Tuesday, May 11, 2010

Weather, Almanacs, and Googling

"The weather's been on the chilly side lately," I thought to myself the other day. Having only lived in the area for a year, though, I had to check whether my impression was right. Indeed. The Byfield area varies between roughly 45 and 65 Fahrenheit this time of the year, with records in the 30s and 90s F. I was curious, though, and dug a little more. The record highs and lows for Massachusetts took me by surprise. According to the 6th edition of The Weather Almanac (REF 551.69 BAI), the highest measured temperature was 106 F (July of 1911 in Lawrence); the lowest -34 F (at the Birch Hill Dam station, January of 1957).

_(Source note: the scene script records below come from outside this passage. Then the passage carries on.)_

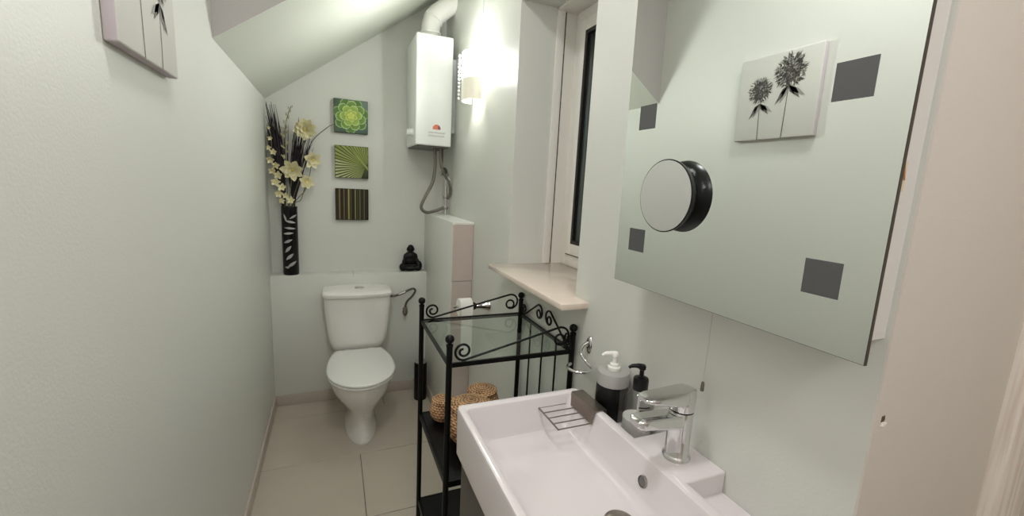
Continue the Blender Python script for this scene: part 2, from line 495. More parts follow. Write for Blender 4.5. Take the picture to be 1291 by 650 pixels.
loft(b, cist_rings([(.402, 2.772, .027, .764), (.414, 2.762, .028, .767), (.418, 2.759, .029, .775), (.418, 2.759, .029, .788), (.410, 2.765, .028, .796), (.38, 2.785, .025, .801), (.25, 2.83, .015, .805)]))
cl = toilet.part('cistern_lid', b, M['ceramic'])
b = new(); lathe(b, (0, 0, 0), [(.030, 0), (.030, .004), (.026, .007), (.0, .0075)], 28)
bmesh.ops.transform(b, matrix=Matrix.Translation((TX + .012, 2.855, .803)) @ Matrix.Diagonal((1, .62, 1, 1)), verts=b.verts[:])
toilet.part('flush_button', b, M['steel'], cl, label='oval steel flush button')

# water inlet at the right of the cistern
b = new(); hose = Thing('water_inlet', 'dark bent inlet pipe with valve at the right of the cistern', 'water valve', (.45, 2.95, .66))
tube(b, spline([(.335, 2.925, .725), (.375, 2.925, .722), (.425, 2.925, .735), (.475, 2.93, .757), (.508, 2.93, .765), (.520, 2.93, .748), (.500, 2.93, .712), (.468, 2.93, .680), (.455, 2.93, .648), (.453, 2.93, .632)], 6), .0075, 10)
hose.part('pipe', b, M['darkpipe'])
b = new(); lathe(b, (.372, 2.925, .722), [(.011, -.01), (.011, .01)], 6, (1, 0, .02)); lathe(b, (.43, 2.925, .737), [(.010, -.025), (.010, .025)], 10, (1, 0, .35))
hose.part('nut', b, M['steel'])
b = new(); lathe(b, (.453, 2.93, .572), [(.003, 0), (.014, .012), (.019, .03), (.014, .052), (.009, .066)], 8)
tube(b, [(.453, 2.93, .61), (.453, LEDGE_Y, .61)], .011, 10)
hose.part('valve', b, M['darksteel'])

# toilet brush
br = Thing('toilet_brush', 'black cylindrical toilet brush holder beside the pipe boxing', 'toilet brush', (.545, 2.82, 0))
b = new(); lathe(b, (.545, 2.82, 0), [(.041, 0), (.043, .006), (.043, .262), (.041, .268), (.012, .27), (.0, .27)], 28)
br.part('holder', b, M['black'])
b = new(); lathe(b, (.545, 2.82, .268), [(.040, 0), (.040, .008), (.009, .012), (.007, .02), (.006, .10), (.008, .115), (.004, .125), (0, .126)], 20)
br.part('handle', b, M['chrome'], label='chrome brush handle')

# ------------------------------------------------------------------ vase with dried and cream flowers
VX, VY, VZ = -.253, 3.027, LEDGE_Z
vz1 = 1.305
vase = Thing('vase', 'tall black cylinder vase with silver leaves in the left corner', 'vase', (VX, VY, VZ))
b = new(); lathe(b, (VX, VY, VZ), [(.043, 0), (.046, .004), (.046, .42), (.0475, .43), (.046, .433), (.042, .43), (.042, .03), (.0, .03)], 40)
vase.part('body', b, M['vase'])
def vleaf(cx, cz, length, wid, tilt):
    """lens shape wrapped on the cylinder; cx = offset across the vase as seen from the front, cz = height"""
    pts = []
    n = 10
    for i in range(n + 1):
        s = -1 + 2 * i / n; w = wid * (1 - s * s) * .5
        for sg in ((0,) if abs(s) == 1 else (1, -1)):
            pts.append((s, sg * w))
    up = [(-1 + 2 * i / n, wid * .5 * (1 - (-1 + 2 * i / n) ** 2)) for i in range(n + 1)]
    rings = []
    for s, w in up:
        w = max(w, .0002); ring = []
        for R, order in ((.0467, (-1, -.5, 0, .5, 1)), (.0455, (1, .5, 0, -.5, -1))):
            for q in order:
                px = cx + s * length / 2 * cos(tilt) - q * w * sin(tilt); pz = cz + s * length / 2 * sin(tilt) + q * w * cos(tilt)
                a = -pi / 2 + px / .046
                ring.append(Vector((VX + R * cos(a), VY + R * sin(a), VZ + pz)))
        rings.append(ring)
    loft(b, rings)
for cx, cz, ln, wd, tl in ((-.022, .365, .05, .013, 1.95), (.026, .372, .055, .012, .5), (.008, .340, .065, .014, -.22), (.004, .300, .07, .013, -.1),
                           (-.006, .268, .062, .014, .08), (-.010, .218, .058, .016, .42), (-.010, .168, .056, .018, .85), (-.002, .120, .06, .018, .75), (.010, .072, .066, .018, .6), (-.020, .052, .03, .012, -.2)):
    b = new(); vleaf(cx, cz, ln, wd, tl); vase.part('leaf_motif', b, M['silver'], label='painted silver leaf')

def petal(b, c, d, up, L, W, curl=.3):
    """one petal from c along d, curling toward up"""
    d = d.normalized(); s = d.cross(up).normalized(); n = s.cross(d).normalized()
    rings = []
    for k in range(5):
        t = k / 4; w = W * (.25 + .75 * sin(pi * min(1, t * .80 + .12))) * (1 if t < .99 else .35)
        p = c + d * (L * t) + n * (curl * L * t * t)
        rings.append([p - s * w / 2 + n * (.12 * w), p + n * 0.0, p + s * w / 2 + n * (.12 * w), p - n * .0012])
    loft(b, rings)

def blossom(b, bc, c, face, R, layers=((6, 1.0, .15), (6, .7, .5), (5, .45, .9))):
    face = Vector(face).normalized(); u = face.orthogonal().normalized(); v = face.cross(u); c = Vector(c)
    for li, (n, s, lift) in enumerate(layers):
        for i in range(n):
            a = 2 * pi * (i + .5 * (li % 2)) / n + random.uniform(-.12, .12)
            d = (u * cos(a) + v * sin(a)) + face * (lift + random.uniform(-.1, .1))
            petal(b, c, d, face, R * s * random.uniform(.88, 1.08), R * .62 * s, .25)
    ball(bc, c + face * R * .12, R * .16, (1, 1, 1), 8, 6)

neck = Vector((VX, VY, vz1 - .02))
def stem_pts(tip, bend=(0, 0, 0), root_off=(0, 0)):
    a = Vector((VX + root_off[0], VY + root_off[1], VZ + .05)); m = neck + Vector((root_off[0], root_off[1], 0)); t = Vector(tip)
    mid = m.lerp(t, .5) + Vector(bend)
    return spline([a, m, mid, t], 6)

FG = 'flower stems in the black vase'
def flower(tip, R, face, label, bend=(0, 0, 0), ro=(0, 0), layers=None, extra=()):
    f = Thing('flower_stem', label, 'flower', (VX + ro[0], VY + ro[1], VZ + .05), FG)
    b = new(); pts = stem_pts(tip, bend, ro); tube(b, pts, .0025, 6); f.part('stem', b, M['stem'])
    b = new(); bc = new()
    if layers: blossom(b, bc, tip, face, R, layers)
    else: blossom(b, bc, tip, face, R)
    for p, r in extra: blossom(b, bc, p, face, r, ((5, 1, .2),))
    bl = f.part('blossom', b, M['cream']); f.part('flower_centre', bc, M['pollen'], bl)
FULL = ((9, 1.0, .1), (9, .85, .4), (7, .65, .8), (5, .4, 1.3))
flower((-.150, 2.985, 1.777), .070, (.1, -1, -.1), 'highest cream double flower, in front of the grass tuft', (.02, 0, 0), (.012, -.004), FULL)
flower((-.112, 2.975, 1.600), .058, (.3, -1, -.2), 'cream flower furthest right, nearest the wall prints', (.02, 0, -.02), (.02, -.01))
flower((-.222, 2.955, 1.532), .066, (-.1, -1, -.25), 'cream flower in the middle of the bouquet', (0, -.02, 0), (0, -.018), ((7, 1.0, .1), (6, .8, .4), (5, .5, .9)))
flower((-.150, 2.975, 1.462), .050, (.3, -1, .1), 'small cream flower low on the right above the vase rim', (.01, -.01, -.02), (.02, -.018))
flower((-.237, 2.960, 1.345), .026, (0, -1, .3), 'smallest pale flower right at the vase rim', (0, -.01, 0), (0, -.028), ((5, 1, .2), (4, .6, .5)))
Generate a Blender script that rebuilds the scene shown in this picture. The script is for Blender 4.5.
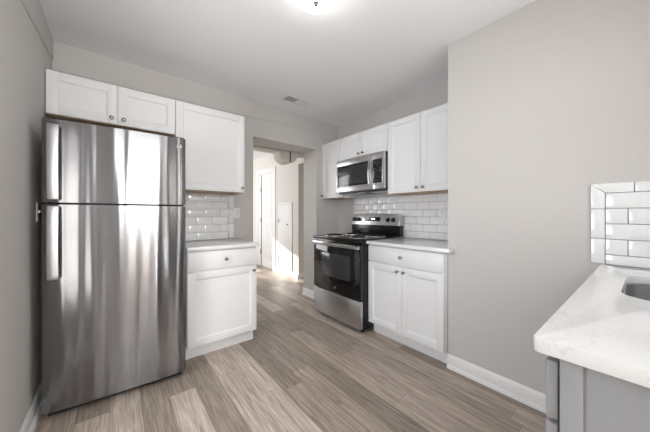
import bpy, bmesh, math, random
from mathutils import Vector, Matrix
random.seed(7)
for o in list(bpy.data.objects): bpy.data.objects.remove(o)
S = bpy.context.scene
COL = S.collection
PI = math.pi

# ------------------------------------------------------------------ camera, light, exposure
YAW, FPX, HCAM = 0.6773, 260.3, 1.1733
cam = bpy.data.objects.new('camera', bpy.data.cameras.new('camera'))
COL.objects.link(cam)
cam.location = (0, 0, HCAM)
cam.rotation_euler = (PI/2, 0, -YAW)
cam.data.sensor_width = 36
cam.data.lens = 36*FPX/650
cam.data.shift_y = (214.4-216)/650
cam.data.clip_start = 0.02
S.camera = cam

S.view_settings.view_transform = 'Standard'
S.view_settings.look = 'None'
S.view_settings.gamma = 1
S.view_settings.use_curve_mapping = False
S.view_settings.exposure = 1.18

W = bpy.data.worlds.new('world'); S.world = W
W.use_nodes = True
bg = W.node_tree.nodes['Background']
bg.inputs[0].default_value = (0.72, 0.83, 1.0, 1)
bg.inputs[1].default_value = 1.2

def area(name, loc, direction, sx, sy, power, color=(1, 1, 1)):
    l = bpy.data.lights.new(name, 'AREA'); l.shape = 'RECTANGLE'
    l.size = sx; l.size_y = sy; l.energy = power; l.color = color
    o = bpy.data.objects.new(name, l); COL.objects.link(o)
    o.location = loc
    o.rotation_euler = Vector(direction).to_track_quat('-Z', 'Y').to_euler()
    return o
sun = bpy.data.lights.new('sun', 'SUN'); sun.energy = 5; sun.angle = 0.009; sun.color = (1, 0.96, 0.9)
so = bpy.data.objects.new('sun', sun); COL.objects.link(so); so.location = (-2, 12, 4)
SUN = Vector((0.47, -0.88, -0.268))
so.rotation_euler = SUN.to_track_quat('-Z', 'Y').to_euler()
area('sink_side_fill', (1.21, -0.5, 1.62), (0, 1, 0), 0.84, 0.84, 0.5, (0.94, 0.97, 1))  # weak fill at the guessed, unseen window over the sink
area('daylight_back_room', (0.05, -2.9, 1.78), (0.03, 1, 0.0), 1.1, 1.1, 22, (0.95, 0.975, 1))
area('back_room_up_fill', (1.0, -1.75, 0.03), (-0.15, 0.15, 1), 1.4, 1.9, 70, (0.95, 0.975, 1))  # added upward fill for the kitchen ceiling; the back-room floor is not sunlit
area('left_side_fill', (-0.83, 1.28, 1.15), (1, 0, 0), 0.74, 1.26, 9.5, (0.95, 0.975, 1))  # added fill through an unseen window, brightens range side and right wall
area('daylight_hall', (0.2, 6.0, 1.5), (1, -0.05, 0), 2.2, 1.6, 25, (0.98, 0.985, 1))

# ------------------------------------------------------------------ materials
def lin(c):
    c = c/255
    return c/12.92 if c <= 0.04045 else ((c+0.055)/1.055)**2.4
def rgb(r, g, b): return (lin(r), lin(g), lin(b), 1)
def mat(name, col, rough=0.5, metal=0.0, spec=0.5, coat=0.0, emit=None, estr=0, bump=0, bscale=200, coatr=0.03):
    m = bpy.data.materials.new(name); m.use_nodes = True
    nt = m.node_tree; b = nt.nodes['Principled BSDF']
    b.inputs['Base Color'].default_value = col
    b.inputs['Roughness'].default_value = rough
    b.inputs['Metallic'].default_value = metal
    b.inputs['Specular IOR Level'].default_value = spec
    b.inputs['Coat Weight'].default_value = coat
    b.inputs['Coat Roughness'].default_value = coatr
    if emit:
        b.inputs['Emission Color'].default_value = emit
        b.inputs['Emission Strength'].default_value = estr
    # faint procedural unevenness of finish
    tc = nt.nodes.new('ShaderNodeTexCoord')
    n = nt.nodes.new('ShaderNodeTexNoise'); n.inputs['Scale'].default_value = bscale
    nt.links.new(tc.outputs['Object'], n.inputs['Vector'])
    if bump:
        bp = nt.nodes.new('ShaderNodeBump'); bp.inputs['Strength'].default_value = bump; bp.inputs['Distance'].default_value = 0.002
        nt.links.new(n.outputs['Fac'], bp.inputs['Height']); nt.links.new(bp.outputs['Normal'], b.inputs['Normal'])
    else:
        mr = nt.nodes.new('ShaderNodeMapRange'); mr.inputs['To Min'].default_value = max(rough-0.02, 0); mr.inputs['To Max'].default_value = min(rough+0.02, 1)
        nt.links.new(n.outputs['Fac'], mr.inputs['Value']); nt.links.new(mr.outputs['Result'], b.inputs['Roughness'])
    return m

M = {}
M['wall'] = mat('wall_paint', rgb(209, 205, 201), 0.75, spec=0.25, bump=0.08, bscale=350)
M['hallwall'] = mat('hall_paint', rgb(224, 220, 214), 0.75, spec=0.25, bump=0.06, bscale=350)
M['ceiling'] = mat('ceiling_paint', rgb(247, 247, 247), 0.85, spec=0.2, bump=0.06, bscale=300)
M['trim'] = mat('trim_paint', rgb(242, 241, 240), 0.35, spec=0.4)
M['cab'] = mat('cabinet_white', rgb(240, 240, 240), 0.32, spec=0.4)
M['grey'] = mat('cabinet_grey', rgb(158, 159, 161), 0.4, spec=0.4)
M['under'] = mat('cabinet_underside_wood', rgb(190, 160, 130), 0.6)
M['tile'] = mat('glazed_tile', rgb(246, 246, 246), 0.08, spec=0.5, coat=0.4)
M['grout'] = mat('grey_grout', rgb(150, 150, 150), 0.9)
M['groutl'] = mat('pale_grout', rgb(205, 204, 202), 0.9)
M['nickel'] = mat('brushed_nickel', rgb(150, 147, 143), 0.25, metal=1)
M['chrome'] = mat('polished_steel', rgb(215, 215, 215), 0.18, metal=1)
M['black'] = mat('black_enamel', rgb(22, 22, 23), 0.22, spec=0.5)
M['blackm'] = mat('black_matte', rgb(28, 28, 29), 0.6)
M['glass'] = mat('black_glass', rgb(14, 14, 15), 0.05, spec=0.6)
M['ovenwin'] = mat('oven_window_glass', rgb(56, 56, 58), 0.12, spec=0.6)
M['darkgrey'] = mat('dark_grey_steel', rgb(70, 71, 73), 0.45, metal=0.4)
M['plastic'] = mat('white_plastic', rgb(240, 239, 236), 0.3)
M['slot'] = mat('slot_dark', rgb(60, 58, 56), 0.6)
M['vent'] = mat('vent_enamel', rgb(236, 236, 236), 0.4)
M['ventdark'] = mat('vent_inside', rgb(205, 205, 205), 0.8)
M['lamp'] = mat('frosted_lamp_glass', rgb(255, 255, 255), 0.4, emit=(1, 0.97, 0.93, 1), estr=5)
M['screen'] = mat('lit_display', rgb(200, 220, 230), 0.3, emit=(0.8, 0.92, 1, 1), estr=0.9)
M['badge'] = mat('badge_silver', rgb(170, 170, 171), 0.5, metal=0.6)
M['badgemark'] = mat('badge_mark', rgb(110, 112, 116), 0.35, metal=0.6)

def steel(name, base, rough, axis, wav=0.0, aniso=0.0):
    """brushed sheet steel: grain along one axis, optional slow waviness of the sheet"""
    m = mat(name, base, rough, metal=1.0)
    nt = m.node_tree; b = nt.nodes['Principled BSDF']
    tc = nt.nodes.new('ShaderNodeTexCoord')
    mp = nt.nodes.new('ShaderNodeMapping')
    mp.inputs['Scale'].default_value = {'z': (900, 900, 6), 'x': (6, 900, 900)}[axis]
    nt.links.new(tc.outputs['Object'], mp.inputs['Vector'])
    n = nt.nodes.new('ShaderNodeTexNoise'); n.inputs['Scale'].default_value = 1; n.inputs['Detail'].default_value = 2
    nt.links.new(mp.outputs['Vector'], n.inputs['Vector'])
    mr = nt.nodes.new('ShaderNodeMapRange'); mr.inputs['To Min'].default_value = rough-0.05; mr.inputs['To Max'].default_value = rough+0.06
    nt.links.new(n.outputs['Fac'], mr.inputs['Value']); nt.links.new(mr.outputs['Result'], b.inputs['Roughness'])
    if aniso:
        tg = nt.nodes.new('ShaderNodeTangent'); tg.direction_type = 'RADIAL'; tg.axis = 'Z'
        nt.links.new(tg.outputs[0], b.inputs['Tangent'])
        b.inputs['Anisotropic'].default_value = aniso; b.inputs['Anisotropic Rotation'].default_value = 0.25
    if wav:
        mp2 = nt.nodes.new('ShaderNodeMapping'); mp2.inputs['Scale'].default_value = (9.0, 1, 0.4)
        nt.links.new(tc.outputs['Object'], mp2.inputs['Vector'])
        n2 = nt.nodes.new('ShaderNodeTexNoise'); n2.inputs['Scale'].default_value = 1.0; n2.inputs['Detail'].default_value = 1.2
        nt.links.new(mp2.outputs['Vector'], n2.inputs['Vector'])
        bp = nt.nodes.new('ShaderNodeBump'); bp.inputs['Strength'].default_value = 1.0; bp.inputs['Distance'].default_value = wav
        nt.links.new(n2.outputs['Fac'], bp.inputs['Height']); nt.links.new(bp.outputs['Normal'], b.inputs['Normal'])
    return m
M['fridge'] = steel('fridge_stainless', rgb(140, 140, 142), 0.16, 'z', 0.012, aniso=0.9)
M['handle'] = steel('handle_stainless', rgb(195, 195, 197), 0.35, 'z')
M['steelv'] = steel('stainless_vertical', rgb(205, 205, 206), 0.3, 'z')
M['steelh'] = steel('stainless_horizontal', rgb(205, 205, 206), 0.3, 'x')

def quartz():
    m = mat('white_quartz', rgb(236, 236, 236), 0.13, spec=0.5)
    nt = m.node_tree; b = nt.nodes['Principled BSDF']
    g = nt.nodes.new('ShaderNodeNewGeometry')
    n = nt.nodes.new('ShaderNodeTexNoise'); n.inputs['Scale'].default_value = 3.2; n.inputs['Detail'].default_value = 7; n.inputs['Roughness'].default_value = 0.62
    n.inputs['Distortion'].default_value = 0.9
    nt.links.new(g.outputs['Position'], n.inputs['Vector'])
    s = nt.nodes.new('ShaderNodeMath'); s.operation = 'SUBTRACT'; s.inputs[1].default_value = 0.5
    a = nt.nodes.new('ShaderNodeMath'); a.operation = 'ABSOLUTE'
    nt.links.new(n.outputs['Fac'], s.inputs[0]); nt.links.new(s.outputs[0], a.inputs[0])
    r = nt.nodes.new('ShaderNodeValToRGB')
    r.color_ramp.elements[0].position = 0.0; r.color_ramp.elements[0].color = rgb(226, 225, 224)
    r.color_ramp.elements[1].position = 0.014; r.color_ramp.elements[1].color = rgb(236, 236, 236)
    nt.links.new(a.outputs[0], r.inputs['Fac'])
    n2 = nt.nodes.new('ShaderNodeTexNoise'); n2.inputs['Scale'].default_value = 4.0; n2.inputs['Detail'].default_value = 1
    nt.links.new(g.outputs['Position'], n2.inputs['Vector'])
    r2 = nt.nodes.new('ShaderNodeValToRGB'); r2.color_ramp.elements[0].position = 0.42; r2.color_ramp.elements[1].position = 0.6
    nt.links.new(n2.outputs['Fac'], r2.inputs['Fac'])
    mx = nt.nodes.new('ShaderNodeMix'); mx.data_type = 'RGBA'
    mx.inputs['A'].default_value = rgb(236, 236, 236)
    nt.links.new(r2.outputs['Color'], mx.inputs['Factor']); nt.links.new(r.outputs['Color'], mx.inputs['B'])
    nt.links.new(mx.outputs['Result'], b.inputs['Base Color'])
    return m
M['quartz'] = quartz()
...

What is an almanac, then? According to Wikipedia, it is
"an annual publication containing tabular information in a particular field or fields often arranged according to the calendar. Astronomical data and various statistics are also found in almanacs, such as the times of the rising and setting of the sun and moon, eclipses, hours of full tide, stated festivals of churches, terms of courts, lists of all types, timelines, and more."
Modern almanacs, however, contain much more. They can list data from around the world, summarize recent events or popular phenomena, or describe developments in a given topic.

In 1967, for instance, you could have checked the final standings of the college basketball season - or the Hall of Fame - in an almanac (The World Almanac Commemorative Edition; REF 317.3 WOR). You could check all sorts of tidbits. Did you realize, for instance, that when biting into a hamburger, you're chewing on something over a 100 years old? According to The People's Almanac Presents the 20th Century, shelved at 031.02 WAL, the first hamburger or the first hot dog were created in 1900 and 1906, respectively. Instant coffee became available in 1901 and decaf in 1903. Speaking of old things, exactly a hundred years ago, Boston prohibited public dances or balls, because they're "uncongenial to the habits and manners of the citizens" (When in Boston: A Timeline and Almanac, p. 99; 974.461 VRA). Perhaps they were thinking balls lead to a special form of symbiosis... (Almanac of the Environment: The Ecology of Everyday Life, p. 19; 363.7 HAR).

So, in the days of yore, almanacs served the same function as the Internet and Google do now. Whether you think the Internet or a book is easier to search is perhaps up to you, but I do say one thing for old-style almanacs: they need no electricity. If your town's electrical grid should go down on a sweltering day of 106 degrees, that can be a blessing.